Republican plan would cut $32B from agency budgets

By Jolie Lee and Julia Ziegler
Federal News Radio

Republicans in control of the House outlined a plan Thursday to slash agencies’ budgets by $32 billion for the remainder of the 2011 fiscal year.

The cuts would have to win approval in the coming weeks as Congress wraps up the long-overdue 2011 budget. The current continuing resolution expires March 4.

“Washington’s spending spree is over,” said House Budget Committee Chairman Rep. Paul Ryan (R-Wis.) in a statement. “As House Republicans pledged – and voted to affirm on the House floor last week – the spending limits will restore sanity to a broken budget process and return spending for domestic government agencies to pre-stimulus, pre-bailout levels.”
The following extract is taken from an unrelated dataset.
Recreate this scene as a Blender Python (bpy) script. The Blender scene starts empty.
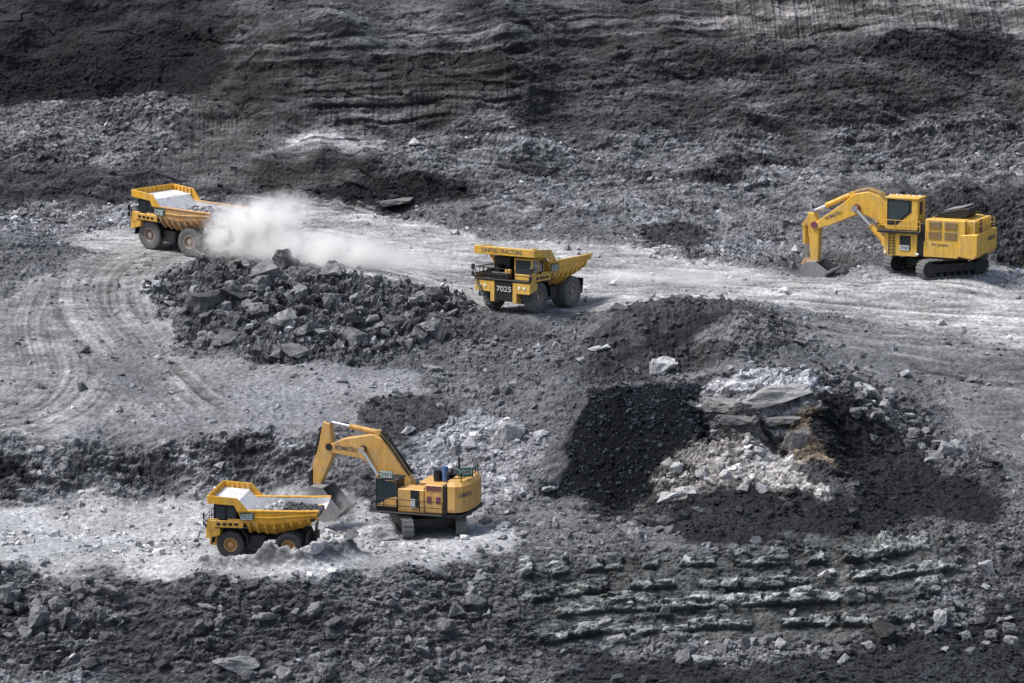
import bpy, bmesh, math, random
import numpy as np
from mathutils import Vector, Matrix
R = math.radians
random.seed(7)
rng = np.random.default_rng(11)
C = bpy.context.scene.collection
scene = bpy.context.scene

# ------------------------------------------------------------------ camera, sky, sun, exposure
CAM_H, PITCH, FPX, W, H = 55.3, R(9.5), 1024 / 36 * 100.0, 1024, 683
cam_d = bpy.data.cameras.new('camera'); cam = bpy.data.objects.new('camera', cam_d); C.objects.link(cam)
cam.location = (0, 0, CAM_H); cam.rotation_euler = (R(90) - PITCH, 0, 0)
cam_d.lens = 100; cam_d.sensor_width = 36; cam_d.clip_start = 1; cam_d.clip_end = 3000
scene.camera = cam
SUN_EL, SUN_AZ = 58, -95          # azimuth measured from +y (away from camera) towards +x
world = bpy.data.worlds.new('World'); scene.world = world; world.use_nodes = True
nt = world.node_tree; bg = nt.nodes['Background']
sky = nt.nodes.new('ShaderNodeTexSky'); sky.sky_type = 'NISHITA'; sky.sun_disc = False
sky.sun_elevation = R(SUN_EL); sky.sun_rotation = R(SUN_AZ); sky.air_density = 1.0; sky.dust_density = 3.0; sky.ozone_density = 1.0
hs = nt.nodes.new('ShaderNodeHueSaturation'); hs.inputs['Saturation'].default_value = .85      # thin overcast: little blue left
nt.links.new(sky.outputs[0], hs.inputs['Color']); nt.links.new(hs.outputs[0], bg.inputs[0]); bg.inputs[1].default_value = 0.078
sun_d = bpy.data.lights.new('sun', 'SUN'); sun = bpy.data.objects.new('sun', sun_d); C.objects.link(sun)
sun_d.energy = 1.5; sun_d.angle = R(14); sun_d.color = (1.0, 0.98, 0.95)
sv = Vector((math.sin(R(SUN_AZ)) * math.cos(R(SUN_EL)), math.cos(R(SUN_AZ)) * math.cos(R(SUN_EL)), math.sin(R(SUN_EL))))
sun.rotation_euler = sv.to_track_quat('Z', 'Y').to_euler(); sun.location = (0, 200, 150)
scene.view_settings.view_transform = 'Standard'; scene.view_settings.look = 'None'
scene.view_settings.exposure = 1.3; scene.view_settings.gamma = 1.0
scene.cycles.max_bounces = 9; scene.cycles.diffuse_bounces = 3; scene.cycles.volume_bounces = 8
scene.cycles.use_adaptive_sampling = True
scene.cycles.volume_step_rate = 2.0

FWD = np.array([0, math.cos(PITCH), -math.sin(PITCH)]); UPV = np.array([0, math.sin(PITCH), math.cos(PITCH)])
def ray(u, v):
    d = FWD * FPX + np.array([1.0, 0, 0]) * (u - 512) + UPV * (341.5 - v)
    return d / np.linalg.norm(d)
def at_z(u, v, z):
    d = ray(u, v); t = (z - CAM_H) / d[2]
    return np.array([d[0] * t, d[1] * t, z])
def at_y(u, v, y):
    d = ray(u, v); t = y / d[1]
    return np.array([d[0] * t, y, CAM_H + d[2] * t])

# ------------------------------------------------------------------ object helpers
def tag(o, label=None, cat=None, group=None, kind=None):
    if label: o['label'] = label
    if cat: o['category'] = cat
    if group: o['group'] = group
    if kind: o['kind'] = kind
    return o
def empty(name, loc=(0, 0, 0), rot=(0, 0, 0), scale=1.0):
    o = bpy.data.objects.new(name, None); C.objects.link(o)
    o.location = loc; o.rotation_euler = rot; o.scale = (scale,) * 3; o.empty_display_size = 0.5
    return o

# ------------------------------------------------------------------ noise
_perm = rng.permutation(4096).astype(np.int32)
_ang = rng.random(4096) * 2 * np.pi
_GX, _GY = np.cos(_ang).astype(np.float32), np.sin(_ang).astype(np.float32)
_RA = rng.random(4096).astype(np.float32); _RB = rng.random(4096).astype(np.float32)
_RC = rng.random(4096).astype(np.float32); _RD = rng.random(4096).astype(np.float32); _RE = rng.random(4096).astype(np.float32)
def _h(ix, iy, seed=0):
    return _perm[(_perm[(ix + seed * 131) & 4095] + iy) & 4095]
def perlin(x, y, seed=0):
    x = np.asarray(x, np.float32); y = np.asarray(y, np.float32)
    fx = np.floor(x); fy = np.floor(y); ix = fx.astype(np.int32); iy = fy.astype(np.int32)
    dx = x - fx; dy = y - fy
    u = dx * dx * dx * (dx * (dx * 6 - 15) + 10); v = dy * dy * dy * (dy * (dy * 6 - 15) + 10)
    def g(ox, oy):
        h = _h(ix + ox, iy + oy, seed)
        return _GX[h] * (dx - ox) + _GY[h] * (dy - oy)
    a = g(0, 0); b = g(1, 0); c = g(0, 1); d = g(1, 1)
    return (a + u * (b - a) + v * (c - a + u * (a - b - c + d))) * 1.5
def fbm(x, y, octv=4, seed=0, gain=0.5):
    s = 0; a = 1.0; f = 1.0
    for i in range(octv):
        s = s + a * perlin(x * f + i * 17.3, y * f - i * 9.1, seed + i); a *= gain; f *= 2.03
    return s
def ridged(x, y, octv=4, seed=0):
    s = 0; a = 1.0; f = 1.0
    for i in range(octv):
        s = s + a * (1 - 2 * np.abs(perlin(x * f, y * f, seed + i))); a *= 0.5; f *= 2.1
    return s
def worley(x, y, seed=0):
    """facet height per cell (each cell a tilted block), crack mask, per-cell random"""
    x = np.asarray(x, np.float32); y = np.asarray(y, np.float32)
    ix = np.floor(x).astype(np.int32); iy = np.floor(y).astype(np.int32)
    f1 = np.full(x.shape, 9, np.float32); f2 = np.full(x.shape, 9, np.float32)
    hh = np.zeros(x.shape, np.int32); ddx = np.zeros_like(f1); ddy = np.zeros_like(f1)
    for ox in (-1, 0, 1):
        for oy in (-1, 0, 1):
            h = _h(ix + ox, iy + oy, seed)
            px = x - (ix + ox + _RA[h]); py = y - (iy + oy + _RB[h])
            d = px * px + py * py
            m = d < f1
            f2 = np.where(m, f1, np.minimum(f2, d)); f1 = np.where(m, d, f1)
            hh = np.where(m, h, hh); ddx = np.where(m, px, ddx); ddy = np.where(m, py, ddy)
    edge = np.sqrt(f2) - np.sqrt(f1)
    facet = (_RC[hh] - 0.5) + (_RD[hh] - 0.5) * 1.6 * ddx + (_RE[hh] - 0.5) * 1.6 * ddy
    return facet, edge, _RD[hh]
def sstep(a, b, x):
    t = np.clip((x - a) / (b - a), 0, 1); return t * t * (3 - 2 * t)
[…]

Under the plan, the hardest hit agencies would include the Food and Drug Administration, the Internal Revenue Service and the departments of Commerce, Housing and Urban Development and Agriculture, according to partial details released by the House Appropriations Committee. Foreign aid on an annualized basis would take a 6 percent cut. Congress’s own budget would be barely touched.

Also included in Thursday’s plan:

  • The Department of Homeland Security would face a budget freeze instead of the 3 percent increase proposed by Obama.
  • Republicans would scale back Obama’s proposed 4 percent, $23 billion increase for the Pentagon. Instead, the military budget would grow by just $10 billion.
  • Popular programs such as health research and federal aid to school districts appear likely to take a hit when lawmakers write the spending bill for the departments of Education, Labor and Health and Human Services.
  • Rapidly growing spending on veterans’ health care appears likely to be largely untouched.

House Republicans made a campaign promise to cut $100 billion from Obama’s request for domestic agencies for the budget year that began last October. Republicans acknowledge they can achieve, at best, $35 billion in overall savings by Sept. 30, the end of the budget year, after the Pentagon receives its small boost. House GOP members have promised to try to fully impose the cuts during the 2012 budget season.

Democrats have expressed concern that the proposed cuts for the remainder of 2011 could lead to a government shutdown. But Sen. Tom Coburn (R-Okla.) told The Hill that these concerns are trumped-up.

“This crap that’s being put out now isn’t about anything true, it’s about a political agenda,” Coburn said. “The American people want a fix and they want us to do it together, and nobody is talking about shutting down the government.”

In addition, the White House says the GOP effort could cause widespread furloughs of federal employees, force vulnerable people off subsidized housing, reduce services in national parks and mean less aid to schools and police and fire departments.

Conservative Republicans want even greater cuts, and they’ll be given the chance to impose them in a floor debate scheduled for the week of Feb. 14, when the president is scheduled to roll out the fiscal year 2012 budget.

The President’s proposed budget includes plans to cut $55 billion from the federal budget. Obama’s Chief of Staff William Daley said the upcoming budget will propose a 10-year domestic spending freeze.

At the same time, the Senate appears to be moving forward on a more bipartisan effort in tackling the fiscal year 2012 budget. Politico reports that Sen. Kent Conrad (D-N.D.), chairman of the Budget Committee, has a plan to include last year’s deficit commission recommendations that would cut nearly $4 trillion over the next decade.

On Thursday, White House Budget Director Jacob Lew met with Senate Democrats to discuss the deficit commission proposals. The commission had proposed a three-year pay freeze for federal employees and a federal workforce reduction of 10 percent.

Currently, a two-year pay freeze for federal employees is in effect.